More than that, by not having any knowledge and with the illusion that “errors” are good because they turn into learning, we’re forgetting the obvious: erring is human, erring at what is already notoriously wrong is stupidity. Pure and simple. Charging a client for a service without having signed a contract first and then calling the client dishonest for not paying everything — although wrong — demonstrates the stupidity of whoever didn’t sign the contract. Spending money before time as “investment” and then having problems with payroll, again, is amateurism for not knowing the basics of cash flow. Rewriting entire systems without knowing how much it will cost not only the development hours, but the training of all users, integrations with other systems, data migration, opportunity cost, etc., is another huge stupidity from someone who doesn’t know how to do basic cost analysis. All of this is simple stupidity — you don’t need to err to learn it. Just seeing it happen once was enough to know it exists, every company does this, for decades, long before you were born.

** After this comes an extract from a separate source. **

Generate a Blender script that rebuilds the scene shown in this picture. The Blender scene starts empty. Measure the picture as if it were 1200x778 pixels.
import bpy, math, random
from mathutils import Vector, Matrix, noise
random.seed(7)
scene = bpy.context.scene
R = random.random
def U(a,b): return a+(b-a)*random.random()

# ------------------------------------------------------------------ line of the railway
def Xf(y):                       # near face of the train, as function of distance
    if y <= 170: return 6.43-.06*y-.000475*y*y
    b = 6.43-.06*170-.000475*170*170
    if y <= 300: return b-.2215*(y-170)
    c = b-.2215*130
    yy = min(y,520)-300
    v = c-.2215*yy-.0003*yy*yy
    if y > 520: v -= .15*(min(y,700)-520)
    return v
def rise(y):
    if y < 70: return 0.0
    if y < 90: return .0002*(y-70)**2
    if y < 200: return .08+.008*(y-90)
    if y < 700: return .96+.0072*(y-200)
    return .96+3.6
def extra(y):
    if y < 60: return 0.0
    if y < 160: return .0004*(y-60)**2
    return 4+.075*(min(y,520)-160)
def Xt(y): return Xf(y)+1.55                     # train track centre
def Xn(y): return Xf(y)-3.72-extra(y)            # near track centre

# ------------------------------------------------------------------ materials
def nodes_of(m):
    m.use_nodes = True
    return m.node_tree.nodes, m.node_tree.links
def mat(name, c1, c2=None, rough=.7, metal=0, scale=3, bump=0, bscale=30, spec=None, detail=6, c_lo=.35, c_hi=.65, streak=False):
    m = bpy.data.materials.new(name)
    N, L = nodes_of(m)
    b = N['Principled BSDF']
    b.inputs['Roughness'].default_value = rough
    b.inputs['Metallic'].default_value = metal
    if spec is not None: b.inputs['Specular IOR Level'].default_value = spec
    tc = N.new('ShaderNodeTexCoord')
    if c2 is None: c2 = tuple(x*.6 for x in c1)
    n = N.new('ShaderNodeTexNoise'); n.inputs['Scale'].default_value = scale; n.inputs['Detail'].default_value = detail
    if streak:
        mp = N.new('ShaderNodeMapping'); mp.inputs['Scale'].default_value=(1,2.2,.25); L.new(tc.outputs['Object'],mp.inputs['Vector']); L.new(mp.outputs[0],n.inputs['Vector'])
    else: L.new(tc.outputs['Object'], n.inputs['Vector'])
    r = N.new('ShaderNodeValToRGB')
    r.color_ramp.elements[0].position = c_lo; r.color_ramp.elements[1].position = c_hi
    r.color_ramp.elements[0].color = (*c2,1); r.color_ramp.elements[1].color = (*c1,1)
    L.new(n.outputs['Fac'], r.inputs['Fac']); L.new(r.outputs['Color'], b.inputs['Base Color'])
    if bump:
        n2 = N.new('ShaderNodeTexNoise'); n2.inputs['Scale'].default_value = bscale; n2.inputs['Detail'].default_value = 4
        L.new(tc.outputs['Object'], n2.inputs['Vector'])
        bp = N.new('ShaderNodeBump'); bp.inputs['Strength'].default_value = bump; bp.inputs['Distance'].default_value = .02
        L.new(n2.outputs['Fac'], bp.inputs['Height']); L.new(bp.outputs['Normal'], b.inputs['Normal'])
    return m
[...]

This is inexperience, which is normal — no one is born knowing everything. That’s why acquiring experience is so important, or you’ll always be at a disadvantage because you wanted a shortcut you thought would save 5 years and will leave you 10 years behind.
The B2C world is over-saturated. The B2B world will remain free of important startups for a few more years since this generation is also wasting time and effort in inefficient ways, wasting everything we already know for years. And remember: avoiding waste — as I recall — is the pillar of “Lean.”